In the data below, find each line containing the string "part" and return it.

## START

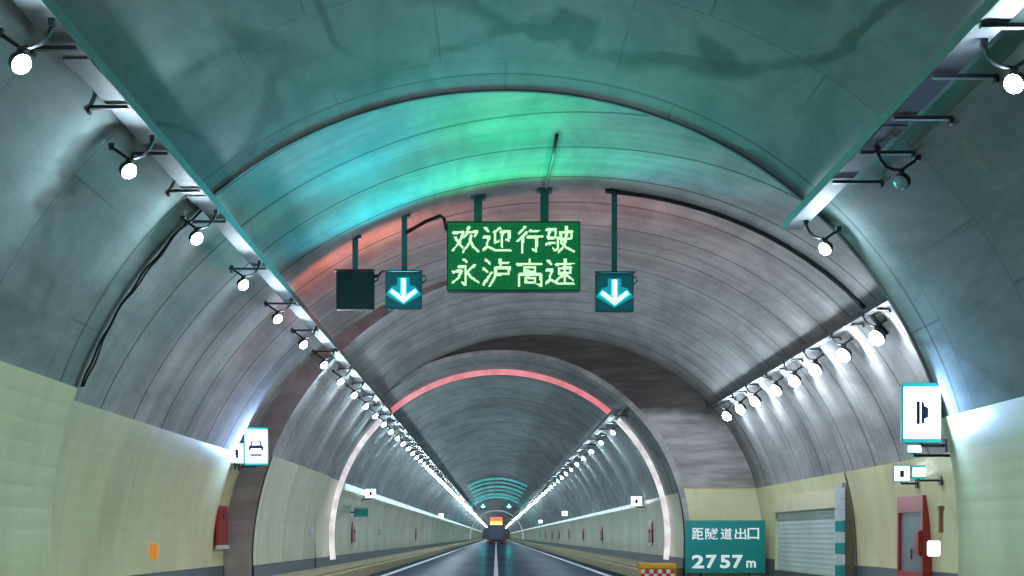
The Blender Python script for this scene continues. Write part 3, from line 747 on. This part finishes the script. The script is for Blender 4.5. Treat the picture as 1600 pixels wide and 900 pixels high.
cabinet(half(BAY, 1, 0.0) - .035, 30.6, EYE - 1.0, 1.80, 1.9, 1, 'tall red framed fire cabinet with grey doors on the right wall', None, 'frame')
m = MB(); m.box(-.10, .10, -.09, .09, -.14, .14, .02); m.box(-.04, .04, .09, .2, -.03, .03); tag(m.obj('wall_lamp', glow('small_white_lamp', (.85, .93, 1), 1.3), None, g(1459, 857, 26.9)), 'small white lit box beside the red framed fire cabinet', 'wall lamp')
m = MB(); m.box(-.035, .035, -.05, .05, -.2, .2, .01); m.box(-.05, .05, -.06, .06, .19, .28, .01); tag(m.obj('call_box', plain('brown_plastic', (.32, .17, .08), .5), None, g(1470, 815, 27.2)), 'small brown call point on the right cream wall', 'call point')
m = MB(); m.box(-.02, .06, -.08, .08, -.13, .13, .015); m.box(-.04, -.02, -.1, .1, -.15, .15, .005); o = tag(m.obj('reflector', M['orange'], None, g(256, 861, 28.3)), 'small orange reflector low on the left cream wall', 'reflector'); o.location.x = half(BAY, -1, o.location.z - EYE) + .08
m = MB(); m.box(-.02, .07, -.12, .12, -.13, .13, .015); m.box(.07, .09, -.05, .05, -.06, .06, .01); o = tag(m.obj('junction_box', M['white_box'], None, g(485, 831, 46.5)), 'small white box on the left wall before the glowing arch', 'junction box'); o.location.x = half(STP, -1, 0) + .055
m = MB(); m.box(-.02, .07, -.12, .12, -.15, .15, .015); m.box(.07, .09, -.05, .05, -.06, .06, .01); o = tag(m.obj('junction_box', M['white_box'], None, g(596, 832, 74)), 'small white box on the left wall beyond the glowing arch', 'junction box'); o.location.x = half(NAR, -1, 0) + .055
GC = 'red fire cabinets along the far tunnel'
for i, y in enumerate((58, 85, 103, 123, 142, 160, 181, 205)):
    lab = 'small red fire cabinet on the right wall beyond the arch, %s along it' % ORD[i]
    cabinet(half(NAR, 1, 0) - .035, y, EYE - .25, .85, 1.5, 1, lab, GC, 'solid')
cabinet(half(NAR, -1, 0) + .035, 60.5, EYE - .25, .85, 1.4, -1, 'small brown red fire cabinet on the left wall beyond the arch', GC, 'solid')
cabinet(half(NAR, -1, 0) + .035, 108, EYE - .25, .85, 1.4, -1, 'tiny red fire cabinet farther along the left wall', GC, 'solid')
for i, (a, b, c, d, y, mat, lab) in enumerate(((553, 575, 793, 808, 58.6, 'teal_board', 'small teal square sign projecting from the left wall beyond the arch'),
                                               (533, 549, 789, 800, 55.5, 'shutter', 'pale grey green plate on the left wall just beyond the arch'))):
    x0, z1 = px(a, c, F / y); x1, z0 = px(b, d, F / y)
    root = thing('wall_sign', ((x0 + x1) / 2, y, (z0 + z1) / 2), lab, 'sign'); hw, hh = (x1 - x0) / 2, (z1 - z0) / 2
    m = MB(); m.box(-hw, hw, 0, .05, -hh, hh, .008); m.obj('board', M[mat], root)
    m = MB(); m.box(half(NAR, -1, z0 - EYE) - (x0 + x1) / 2, hw * .6, .051, .09, -.03, .03); m.obj('bracket', M['darkmetal'], root)
    m = MB(); m.box(-hw * .86, hw * .86, -.004, -.0005, hh * .74, hh * .86); m.box(-hw * .86, hw * .86, -.004, -.0005, -hh * .86, -hh * .74); m.obj('edge_stripe', M['pale_mark'], root)

def cross_passage():
    y0, y1 = 36.9, 45.2; x = half(STP, 1, -.2) - .04; zt = 1.18 + EYE
    root = thing('roller_shutter', (x, (y0 + y1) / 2, 0), 'pale grey green roller shutter of a cross passage in the right wall of the bay', 'shutter')
    L = (y1 - y0) / 2
    bm = MB(); n = 26; xs = []
    for i in range(n + 1):
        z = .36 + (zt - .5 - .36) * i / n; xs.append((-.10 - (.006 if i % 2 else 0), z))
    v = [[bm.bm.verts.new((a, yy, z)) for a, z in xs] for yy in (-L + .1, L - .1)]
    for i in range(n): bm.bm.faces.new((v[0][i], v[0][i + 1], v[1][i + 1], v[1][i]))
    bm.obj('shutter_curtain', M['shutter'], root)
    m = MB(); m.box(-.24, -.0, -L, L, zt - .5, zt - .06, .02); m.obj('shutter_box', M['panel_paint'], root)
    for a in (-L, L - .14):
        m = MB(); m.box(-.17, 0, a, a + .14, .36, zt - .501); m.obj('guide_rail', M['panel_paint'], root)
    # pilaster and the striped marker by it
    q = thing('marker_pillar', (x, 35.9, 0), 'dark vertical pillar with teal reflector blocks at the near side of the shutter', 'marker pillar')
    m = MB(); m.box(-.2, .05, -.05, .4, .36, ZR + EYE - .02, .01); m.obj('pillar', plain('brown_grey_paint', (.10, .095, .07), .5), q)
    zz = .42; i = 0
    while zz < ZR + EYE - .35:
        m = MB(); m.box(-.44, -.205, .02, .06, zz, zz + .25, .004)
        o = m.obj('reflector_block', M['teal_mark'] if i % 2 == 0 and zz < 1.6 else M['pale_mark'], q); zz += .26; i += 1
cross_passage()

def exit_board():
    s = F / 47.0; x0, z1 = px(1071, 813, s); x1, z0 = px(1196, 896, s); cx, cz = (x0 + x1) / 2, (z0 + z1) / 2; hw, hh = (x1 - x0) / 2, (z1 - z0) / 2
    root = thing('distance_board', (cx, 47.0, cz), 'teal distance board with white Chinese lettering and 2757m before the end wall', 'road sign')
    m = MB(); m.box(-hw, hw, 0, .06, -hh, hh, .012); m.obj('board', M['teal_board'], root)
    m = MB(); e = .05
    for q in ((-hw + .03, hw - .03, hh - .055, hh - .03), (-hw + .03, hw - .03, -hh + .03, -hh + .055), (-hw + .03, -hw + .055, -hh + .056, hh - .056), (hw - .055, hw - .03, -hh + .056, hh - .056)): m.box(q[0], q[1], -.006, -.0005, q[2], q[3])
    m.obj('border', M['teal_mark'], root)
    f = lambda X: (X - 775) / s - cx
    k = lambda Y: (838 - Y) / s + EYE - cz
    wm = glow('white_reflective_letters', (.8, .95, 1.0), .35, (.8, .85, .85))
    for ch, a, b in zip('距隧道出口', (1081, 1102, 1126, 1148, 1168), (1099, 1122, 1144, 1166, 1186)):
        link('lettering', fit_text(text_mesh(ch, .5, .003, .006), f(a), f(b), k(843), k(825), -.009), wm, root)
    for ch, a, b in zip('2757', (1081, 1103, 1125, 1144), (1100, 1120, 1141, 1161)):
        link('lettering', fit_text(text_mesh(ch, .5, .003, .016), f(a), f(b), k(888), k(867), -.009), wm, root)
    link('lettering', fit_text(text_mesh('m', .3, .003, .008), f(1166), f(1181), k(887), k(876), -.009), wm, root)
    for X in (-hw * .6, hw * .6):
        m = MB(); m.tube([(X, .12, -cz), (X, .12, hh * .8)], .045, 10); m.box(X - .12, X + .12, .0, .24, -cz, -cz + .03); m.obj('post', M['galv'], root)
exit_board()

def crash_barrier():
    y = 46.4; s = F / y; x0, _ = px(997, 0, s); x1, _ = px(1055, 0, s); zt = px(0, 880, s)[1]
    cx = (x0 + x1) / 2; hw = (x1 - x0) / 2
    root = thing('crash_barrier', (cx, y, 0), 'yellow topped crash barrier with red and white blocks at the portal corner', 'barrier')
    m = MB(); m.box(-hw, hw, -.35, .6, zt - .17, zt, .03); m.obj('top', M['barrier_yellow'], root)
    m = MB(); m.box(-hw + .03, hw - .03, -.31, .56, .06, zt - .171, .01); m.obj('body', M['barrier_yellow'], root)
    m = MB(); m.box(-hw - .02, hw + .02, -.37, .62, 0, .058, .01); m.obj('base', M['black'], root)
    n = 8; c = (hw * 2 - .1) / n
    for r in range(2):
        for i in range(n):
            m = MB(); a = -hw + .05 + i * c; zz = zt - .30 - r * .13
            m.box(a + .005, a + c - .005, -.335, -.312, zz, zz + .12, .004); m.obj('reflector_block', M['barrier_red'] if (i + r) % 2 else M['barrier_white'], root)
crash_barrier()

# ------------------------------------------------------------------ far along the tunnel
def far_gantry(y, lit_scale):
    for x, lab in ((-1.9, 'tiny lit arrow signal far down the tunnel, left one'), (1.9, 'tiny lit arrow signal far down the tunnel, right one')):
        lane_signal(x, 4.45 + EYE, .95, y, True, lab, x, NAR['z0'] + NAR['b'] * math.sqrt(1 - ((x - .12) / 5.79) ** 2) + EYE - .01, 'far arrow signals', False, 1, True)
        light('signal_glow', 'SPOT', (x, y - .4, 4.5 + EYE), (math.radians(-90 - 6), 0, 0), (.0, .8, .85), lit_scale, None, spot_size=math.radians(100), shadow_soft_size=.3)
far_gantry(226, 1500)
def far_display():
    y = 400.0; root = thing('message_display', (0.05, y, EYE), 'tiny amber and red lit display at the vanishing point of the tunnel', 'message sign')
    m = MB(); m.box(-1.7, 1.7, 0, .3, 2.9, 5.1, .02); m.obj('housing', M['darkmetal'], root)
    m = MB(); m.box(-1.6, 1.6, -.02, -.002, 3.95, 5.0); m.obj('red_panel', M['rust_red'], root)
    m = MB(); m.box(-1.6, 1.6, -.02, -.002, 3.3, 3.94); m.obj('amber_panel', M['amber'], root)
    m = MB(); m.box(-1.6, 1.6, -.02, -.002, 2.98, 3.29); m.obj('pale_panel', M['amber_white'], root)
    m = MB(); m.box(-1.2, -1.1, .1, .2, 5.101, 5.58); m.box(1.1, 1.2, .1, .2, 5.101, 5.58); m.obj('hanger', M['darkmetal'], root)
far_display()
def van():
    y = 262.0; root = thing('box_van', (0.02, y, 0), 'small dark box van driving far ahead in the middle of the road', 'van')
    m = MB(); m.box(-1.15, 1.15, 0, 4.6, .75, 2.72, .05); m.obj('cargo_box', M['truck'], root)
    m = MB(); m.box(-1.05, 1.05, 4.7, 6.4, .55, 2.2, .12); m.obj('cab', M['truck'], root)
    m = MB(); m.box(-.9, .9, .1, 6.2, .5, .73); m.obj('chassis', M['black'], root)
    m = MB(); m.box(-1.1, 1.1, -.06, .1, .48, .62, .01); m.obj('bumper', M['darkmetal'], root)
    for a in (-1.08, .02):
        m = MB(); m.box(a, a + 1.06, -.03, -.002, .85, 2.6, .01); m.obj('rear_door', M['truck'], root)
    for a in (-1.08, .86):
        m = MB(); m.box(a, a + .22, -.085, -.062, .5, .6); m.obj('tail_lamp', M['tail'], root)
    for yy in (1.1, 5.4):
        for a in (-.95, .95):
            m = MB(); m.tube([(a - .13, yy, .42), (a + .13, yy, .42)], .42, 16); m.obj('wheel', M['tyre'], root)
van()

# ------------------------------------------------------------------ pieces that belong to a part go under that part (thing > part > sub-part)
UNDER = {'lens': ['housing'], 'visor': ['housing'], 'arrow': ['face'], 'arrow_inner_bloom': ['face'], 'arrow_outer_bloom': ['face'], 'lettering': ['led_panel', 'board'],
         'pictogram': ['lit_panel'], 'pictogram_window': ['lit_panel'], 'handle': ['door'], 'edge_stripe': ['board'], 'reflector_block': ['pillar', 'body'],
         'rear_door': ['cargo_box'], 'panel_trim': ['painted_panel'], 'border': ['board'], 'shutter_curtain': []}
stem = lambda o: o.name.split('.')[0]
for root in [o for o in COL.objects if o.parent is None]:
    kids = list(root.children)
    for c in kids:
        for want in UNDER.get(stem(c), ()):
            p = next((k for k in kids if stem(k) == want), None)
            if p is not None and p is not c: c.parent = p; break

## END

- [Result for this exercise]
The Blender Python script for this scene continues. Write part 3, from line 747 on. This part finishes the script. The script is for Blender 4.5. Treat the picture as 1600 pixels wide and 900 pixels high.
# ------------------------------------------------------------------ pieces that belong to a part go under that part (thing > part > sub-part)